Il est bien compréhensible de la voir comme cela, en particulier aujourd’hui alors que sa naissance paraît bien loin, qu’elle a l’âge de ceux qui, gavés de pop culture, entretiennent leurs rêves mouillés de fantasmes pulp, trouvent dans des titres comme « Like Rats » ou « Dream Long Dead » des bandes sonores parfaites de ces dystopies technologiques, basse cyborg, dissonances de machines dévouées à broyer, crachats de feux où le regard perce et se calcine comme une humanité qui résiste mais perd du terrain. Sauf que non, Streetcleaner n’est pas ça et – si on m’autorise d’imaginer les intentions de ses auteurs – ne devait certainement pas être créé pour ça. Car Godflesh est un groupe punk, comme Napalm Death avant lui, comme Killing Joke, Big Black et Swans à qui il fait penser, un punk trituré, manipulé, ulcéré et extrême, un punk de son temps en ce qu’il s’amuse à grimer les horreurs infligées par une certaine époque, une certaine politique, une certaine classe sociale. Qu’en cela, il est le résultat d’un cynisme contemporain à sa naissance : cynisme qui se maquille de domination pour mieux montrer la mine affreuse de ceux qui en usent, assujettissant de leurs moyens de production un peuple mécanisé, rendements, quotas, ratios, jambes-soupapes et bras-pistons, la gueule ne devenant qu’un cri proféré sur le son, hébété et vidé, homme devenu monstre d’apathie par le labeur. Difficile de ne pas voir dans les rythmes de « Pulp » ou le doublet « Devastator / Mighty Trust Krusher » une peinture grotesque, moqueuse, d’une annihilation subie de plein fouet par ceux qui la peignent, ultime rire d’un suicidé demandant si l’on connait « la blague qui tue » (« Locust Furnace », où personne ne survit pour entendre la chute).

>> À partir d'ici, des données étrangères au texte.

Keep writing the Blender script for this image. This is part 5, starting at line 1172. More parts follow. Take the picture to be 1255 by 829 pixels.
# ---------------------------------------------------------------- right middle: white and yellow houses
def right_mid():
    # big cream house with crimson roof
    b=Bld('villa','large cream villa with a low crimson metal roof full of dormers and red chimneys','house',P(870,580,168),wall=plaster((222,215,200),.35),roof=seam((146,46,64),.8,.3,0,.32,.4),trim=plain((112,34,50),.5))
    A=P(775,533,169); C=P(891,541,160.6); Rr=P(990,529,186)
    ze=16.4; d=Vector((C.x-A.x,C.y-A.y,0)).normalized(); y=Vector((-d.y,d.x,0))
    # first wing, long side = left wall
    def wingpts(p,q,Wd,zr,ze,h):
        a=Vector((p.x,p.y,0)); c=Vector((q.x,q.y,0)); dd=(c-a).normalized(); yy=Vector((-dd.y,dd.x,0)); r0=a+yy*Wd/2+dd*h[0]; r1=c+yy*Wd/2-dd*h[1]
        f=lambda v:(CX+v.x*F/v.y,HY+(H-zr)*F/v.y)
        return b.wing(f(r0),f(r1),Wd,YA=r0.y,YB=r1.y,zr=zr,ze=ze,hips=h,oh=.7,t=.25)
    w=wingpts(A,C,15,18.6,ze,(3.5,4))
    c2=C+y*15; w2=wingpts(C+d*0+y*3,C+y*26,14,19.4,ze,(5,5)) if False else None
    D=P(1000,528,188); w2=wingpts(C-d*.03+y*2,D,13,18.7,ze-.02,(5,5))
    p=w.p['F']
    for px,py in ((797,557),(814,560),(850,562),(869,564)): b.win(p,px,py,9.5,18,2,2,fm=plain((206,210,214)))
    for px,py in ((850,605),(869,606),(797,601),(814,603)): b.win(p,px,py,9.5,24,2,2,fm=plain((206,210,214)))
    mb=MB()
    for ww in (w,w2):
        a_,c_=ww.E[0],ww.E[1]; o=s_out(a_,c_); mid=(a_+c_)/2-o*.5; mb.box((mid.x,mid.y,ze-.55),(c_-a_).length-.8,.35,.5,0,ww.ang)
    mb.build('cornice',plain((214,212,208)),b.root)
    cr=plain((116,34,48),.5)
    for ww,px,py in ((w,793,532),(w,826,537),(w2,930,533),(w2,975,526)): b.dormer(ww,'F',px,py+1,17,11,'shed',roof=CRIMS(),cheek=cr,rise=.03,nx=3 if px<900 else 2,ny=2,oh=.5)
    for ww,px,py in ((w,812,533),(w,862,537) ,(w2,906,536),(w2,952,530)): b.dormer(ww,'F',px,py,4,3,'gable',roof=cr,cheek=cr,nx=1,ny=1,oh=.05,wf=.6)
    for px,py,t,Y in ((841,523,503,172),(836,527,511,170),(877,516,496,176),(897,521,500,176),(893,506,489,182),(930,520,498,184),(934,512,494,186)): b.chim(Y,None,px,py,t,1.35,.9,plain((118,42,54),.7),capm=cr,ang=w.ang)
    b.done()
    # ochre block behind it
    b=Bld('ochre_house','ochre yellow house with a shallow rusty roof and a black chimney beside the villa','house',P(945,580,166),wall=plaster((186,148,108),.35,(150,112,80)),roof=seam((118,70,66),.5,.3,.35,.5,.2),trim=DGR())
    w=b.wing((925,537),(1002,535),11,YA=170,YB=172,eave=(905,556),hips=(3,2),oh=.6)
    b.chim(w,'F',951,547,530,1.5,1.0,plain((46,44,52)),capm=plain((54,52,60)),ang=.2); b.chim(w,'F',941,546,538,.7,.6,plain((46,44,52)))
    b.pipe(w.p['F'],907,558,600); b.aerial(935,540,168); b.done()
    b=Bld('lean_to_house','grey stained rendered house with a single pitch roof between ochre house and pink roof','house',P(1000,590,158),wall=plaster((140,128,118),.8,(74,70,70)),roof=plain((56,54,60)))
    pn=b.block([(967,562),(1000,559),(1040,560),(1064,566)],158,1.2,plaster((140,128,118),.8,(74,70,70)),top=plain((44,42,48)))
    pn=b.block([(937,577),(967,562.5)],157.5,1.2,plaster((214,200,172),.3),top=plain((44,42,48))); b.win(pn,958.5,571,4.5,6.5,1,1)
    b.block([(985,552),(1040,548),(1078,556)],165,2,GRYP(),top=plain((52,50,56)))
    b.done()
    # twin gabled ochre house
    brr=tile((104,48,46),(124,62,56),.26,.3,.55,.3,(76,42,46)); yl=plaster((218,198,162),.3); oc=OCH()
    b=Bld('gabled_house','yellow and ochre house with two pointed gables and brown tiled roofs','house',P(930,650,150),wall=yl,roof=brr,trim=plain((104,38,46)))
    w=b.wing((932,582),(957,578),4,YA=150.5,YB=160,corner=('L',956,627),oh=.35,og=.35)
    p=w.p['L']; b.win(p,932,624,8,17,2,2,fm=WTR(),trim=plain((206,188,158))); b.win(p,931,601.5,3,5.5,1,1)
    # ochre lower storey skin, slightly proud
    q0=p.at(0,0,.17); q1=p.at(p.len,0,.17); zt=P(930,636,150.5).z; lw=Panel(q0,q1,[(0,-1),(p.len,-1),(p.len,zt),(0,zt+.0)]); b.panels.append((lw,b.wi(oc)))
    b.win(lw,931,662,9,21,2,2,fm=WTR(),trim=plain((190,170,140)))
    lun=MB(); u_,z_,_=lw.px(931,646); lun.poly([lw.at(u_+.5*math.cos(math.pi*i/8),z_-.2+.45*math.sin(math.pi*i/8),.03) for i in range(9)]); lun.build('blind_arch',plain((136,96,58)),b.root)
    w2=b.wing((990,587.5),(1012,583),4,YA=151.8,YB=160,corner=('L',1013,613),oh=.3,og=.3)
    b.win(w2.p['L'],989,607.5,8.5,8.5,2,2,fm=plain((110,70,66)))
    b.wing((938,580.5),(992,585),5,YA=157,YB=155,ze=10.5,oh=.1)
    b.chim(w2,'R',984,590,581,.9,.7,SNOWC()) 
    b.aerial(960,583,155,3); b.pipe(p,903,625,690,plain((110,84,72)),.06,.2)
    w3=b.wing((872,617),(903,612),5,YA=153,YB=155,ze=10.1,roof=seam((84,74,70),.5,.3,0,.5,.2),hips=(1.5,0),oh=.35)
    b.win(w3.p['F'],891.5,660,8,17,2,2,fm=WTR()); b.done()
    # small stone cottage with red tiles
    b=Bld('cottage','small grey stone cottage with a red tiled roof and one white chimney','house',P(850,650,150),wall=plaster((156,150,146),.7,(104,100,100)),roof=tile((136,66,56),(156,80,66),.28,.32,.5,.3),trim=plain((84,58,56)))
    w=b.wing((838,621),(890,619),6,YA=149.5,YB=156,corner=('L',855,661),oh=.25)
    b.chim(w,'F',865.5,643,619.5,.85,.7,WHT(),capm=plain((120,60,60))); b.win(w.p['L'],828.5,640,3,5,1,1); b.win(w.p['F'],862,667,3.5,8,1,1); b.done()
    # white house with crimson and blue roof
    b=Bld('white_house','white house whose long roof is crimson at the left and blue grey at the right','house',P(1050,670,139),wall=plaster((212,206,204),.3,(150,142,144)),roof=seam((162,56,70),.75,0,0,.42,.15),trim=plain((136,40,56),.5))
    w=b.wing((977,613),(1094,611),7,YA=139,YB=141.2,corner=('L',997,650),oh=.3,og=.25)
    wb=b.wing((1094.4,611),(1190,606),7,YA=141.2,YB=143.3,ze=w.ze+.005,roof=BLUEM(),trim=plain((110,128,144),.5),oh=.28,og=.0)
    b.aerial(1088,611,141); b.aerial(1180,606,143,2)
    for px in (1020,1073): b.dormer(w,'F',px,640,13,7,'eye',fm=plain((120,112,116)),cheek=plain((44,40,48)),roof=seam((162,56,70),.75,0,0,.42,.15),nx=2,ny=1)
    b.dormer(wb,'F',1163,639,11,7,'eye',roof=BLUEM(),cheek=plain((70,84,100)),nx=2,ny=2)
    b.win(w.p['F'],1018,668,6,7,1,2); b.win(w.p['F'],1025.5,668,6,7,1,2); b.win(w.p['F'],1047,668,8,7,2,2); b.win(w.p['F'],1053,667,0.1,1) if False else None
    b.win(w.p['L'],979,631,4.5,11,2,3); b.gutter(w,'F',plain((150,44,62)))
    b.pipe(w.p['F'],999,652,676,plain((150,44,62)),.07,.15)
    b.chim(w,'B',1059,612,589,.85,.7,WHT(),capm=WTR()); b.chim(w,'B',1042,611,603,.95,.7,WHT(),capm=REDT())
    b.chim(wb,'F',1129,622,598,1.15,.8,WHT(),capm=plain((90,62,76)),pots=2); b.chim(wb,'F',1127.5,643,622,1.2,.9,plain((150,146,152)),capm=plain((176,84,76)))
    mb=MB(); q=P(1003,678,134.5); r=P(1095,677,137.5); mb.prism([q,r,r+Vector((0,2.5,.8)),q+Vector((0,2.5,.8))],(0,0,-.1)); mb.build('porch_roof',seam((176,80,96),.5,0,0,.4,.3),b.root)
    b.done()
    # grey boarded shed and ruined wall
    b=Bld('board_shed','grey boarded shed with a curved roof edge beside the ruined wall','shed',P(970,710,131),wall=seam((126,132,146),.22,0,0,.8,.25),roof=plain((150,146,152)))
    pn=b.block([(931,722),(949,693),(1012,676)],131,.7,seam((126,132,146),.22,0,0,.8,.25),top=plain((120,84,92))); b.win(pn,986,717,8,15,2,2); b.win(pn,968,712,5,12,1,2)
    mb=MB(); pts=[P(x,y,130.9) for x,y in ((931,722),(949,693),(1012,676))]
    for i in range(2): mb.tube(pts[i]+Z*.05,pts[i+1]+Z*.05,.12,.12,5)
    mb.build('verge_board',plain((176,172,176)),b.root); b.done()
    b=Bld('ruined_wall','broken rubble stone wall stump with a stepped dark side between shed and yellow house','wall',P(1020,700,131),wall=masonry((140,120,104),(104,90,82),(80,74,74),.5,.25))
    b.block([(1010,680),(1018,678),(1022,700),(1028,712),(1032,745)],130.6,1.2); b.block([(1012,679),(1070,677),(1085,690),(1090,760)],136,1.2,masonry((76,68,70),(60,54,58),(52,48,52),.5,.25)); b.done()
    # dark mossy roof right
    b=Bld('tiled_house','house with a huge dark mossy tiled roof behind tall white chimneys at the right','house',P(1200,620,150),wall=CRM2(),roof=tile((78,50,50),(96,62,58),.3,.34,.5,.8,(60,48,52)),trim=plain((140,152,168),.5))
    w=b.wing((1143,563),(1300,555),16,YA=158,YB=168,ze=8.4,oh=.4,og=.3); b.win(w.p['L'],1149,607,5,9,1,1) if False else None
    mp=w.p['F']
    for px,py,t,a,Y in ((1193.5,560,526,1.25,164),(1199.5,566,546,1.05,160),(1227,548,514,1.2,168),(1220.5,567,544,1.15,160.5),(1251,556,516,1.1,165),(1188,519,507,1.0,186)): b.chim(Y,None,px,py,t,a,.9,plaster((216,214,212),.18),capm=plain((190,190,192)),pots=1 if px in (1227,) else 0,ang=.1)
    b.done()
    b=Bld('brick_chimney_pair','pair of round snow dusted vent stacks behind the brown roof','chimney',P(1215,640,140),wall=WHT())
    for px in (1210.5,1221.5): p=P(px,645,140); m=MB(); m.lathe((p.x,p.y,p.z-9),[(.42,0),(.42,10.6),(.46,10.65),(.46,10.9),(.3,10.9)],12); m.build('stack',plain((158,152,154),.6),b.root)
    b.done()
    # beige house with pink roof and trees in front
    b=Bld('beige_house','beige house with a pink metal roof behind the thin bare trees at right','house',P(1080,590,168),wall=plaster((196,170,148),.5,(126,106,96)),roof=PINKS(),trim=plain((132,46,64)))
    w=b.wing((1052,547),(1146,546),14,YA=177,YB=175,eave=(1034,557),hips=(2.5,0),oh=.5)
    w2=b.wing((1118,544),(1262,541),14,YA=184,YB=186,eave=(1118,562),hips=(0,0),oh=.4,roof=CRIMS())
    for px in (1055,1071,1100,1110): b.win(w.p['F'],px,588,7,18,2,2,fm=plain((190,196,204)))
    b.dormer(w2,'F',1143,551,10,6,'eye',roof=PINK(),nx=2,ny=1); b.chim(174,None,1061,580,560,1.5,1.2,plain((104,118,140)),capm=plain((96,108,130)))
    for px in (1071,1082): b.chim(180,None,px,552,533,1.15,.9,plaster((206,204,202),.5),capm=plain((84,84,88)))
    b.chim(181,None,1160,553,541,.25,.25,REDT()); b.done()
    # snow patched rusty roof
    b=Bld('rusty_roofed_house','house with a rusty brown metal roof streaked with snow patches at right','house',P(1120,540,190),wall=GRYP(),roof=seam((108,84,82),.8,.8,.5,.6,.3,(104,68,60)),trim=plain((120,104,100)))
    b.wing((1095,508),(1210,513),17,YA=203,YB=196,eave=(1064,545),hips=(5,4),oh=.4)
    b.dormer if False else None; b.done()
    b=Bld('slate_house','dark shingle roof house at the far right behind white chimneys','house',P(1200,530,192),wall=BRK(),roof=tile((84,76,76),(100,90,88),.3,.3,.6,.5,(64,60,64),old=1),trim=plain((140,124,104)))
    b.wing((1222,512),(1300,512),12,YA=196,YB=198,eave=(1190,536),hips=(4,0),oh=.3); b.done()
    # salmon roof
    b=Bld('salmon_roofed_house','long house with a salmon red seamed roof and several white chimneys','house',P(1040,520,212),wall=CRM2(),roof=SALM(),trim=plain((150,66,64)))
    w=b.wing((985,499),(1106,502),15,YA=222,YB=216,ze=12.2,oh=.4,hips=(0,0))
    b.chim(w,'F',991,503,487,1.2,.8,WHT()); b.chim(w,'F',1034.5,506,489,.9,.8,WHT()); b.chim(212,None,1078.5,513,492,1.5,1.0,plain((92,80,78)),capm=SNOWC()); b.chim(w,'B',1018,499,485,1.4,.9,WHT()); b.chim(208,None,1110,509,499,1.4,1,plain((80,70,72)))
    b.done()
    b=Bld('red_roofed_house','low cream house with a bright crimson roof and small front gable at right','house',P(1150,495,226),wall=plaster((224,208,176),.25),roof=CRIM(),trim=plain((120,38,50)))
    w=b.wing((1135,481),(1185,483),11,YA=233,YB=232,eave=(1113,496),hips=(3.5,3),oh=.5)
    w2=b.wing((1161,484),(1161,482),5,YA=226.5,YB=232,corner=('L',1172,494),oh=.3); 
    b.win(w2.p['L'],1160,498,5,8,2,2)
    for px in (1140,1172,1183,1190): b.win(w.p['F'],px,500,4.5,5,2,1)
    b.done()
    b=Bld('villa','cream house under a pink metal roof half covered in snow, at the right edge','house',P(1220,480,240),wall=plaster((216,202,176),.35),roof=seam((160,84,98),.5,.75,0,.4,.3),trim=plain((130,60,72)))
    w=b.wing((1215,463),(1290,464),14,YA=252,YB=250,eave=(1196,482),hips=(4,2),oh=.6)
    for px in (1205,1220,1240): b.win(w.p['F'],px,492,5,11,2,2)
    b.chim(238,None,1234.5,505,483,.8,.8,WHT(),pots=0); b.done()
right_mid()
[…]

Sauf que – hé – Godflesh n’est pas non plus cela sur Streetcleaner. Ni révolte urbaine sans issue, ni destruction complète personnifiée. Pas Taxi Driver, en somme. Prenons le risque de blasphémer en appuyant que dans cette réalisation a priori nihiliste, dans ce déluge de violence, dans ce jusqu’au-boutisme où il ne semble rester que le gris des cendres dès son début, il y a quelque chose de vivant, de mystique. Quelque chose qui brûle. J’ai toujours cette sensation étrange quand j’écoute ce disque : celle d’un abattement derrière ce déballage de puissance, de quelque chose d’à la fois incontrôlable et éteint, comme déjà détaché de sa force intrinsèque (particulièrement criant sur « Life is Easy »). D’un appel qui se forme derrière ces muscles épuisants et épuisés, cette gorge qui racle comme pour trouver de nouveaux premiers mots, ces mélodies brouillonnes et embrouillées qui dessinent de nouvelles formes. Comme une déconstruction nécessaire, faite avec violence car il est déjà trop tard, tout en commençant à figurer le moment où il faudra rebâtir.
Il est de coutume de dire que Godflesh, après avoir tout détruit, partira vers d’autres directions le long de sa longue discographie. Que Streetcleaner est son œuvre allant le plus loin dans une forme de dégoût, de haine. Streetcleaner, album de la fin où tout ce qui le suivra ne sera que nuances, compromissions, couleurs n’ayant pas place dans ce noir constant ? Album du début plutôt, celui d’une recherche où chaque réalisation faite en cours de route sera à la fois aboutissement et transition vers un ailleurs. A réécouter comme on fuit, dans l’urgence et en se demandant où aller dans cette nuit de feu. Nous chercherons ensemble, si vous le voulez bien.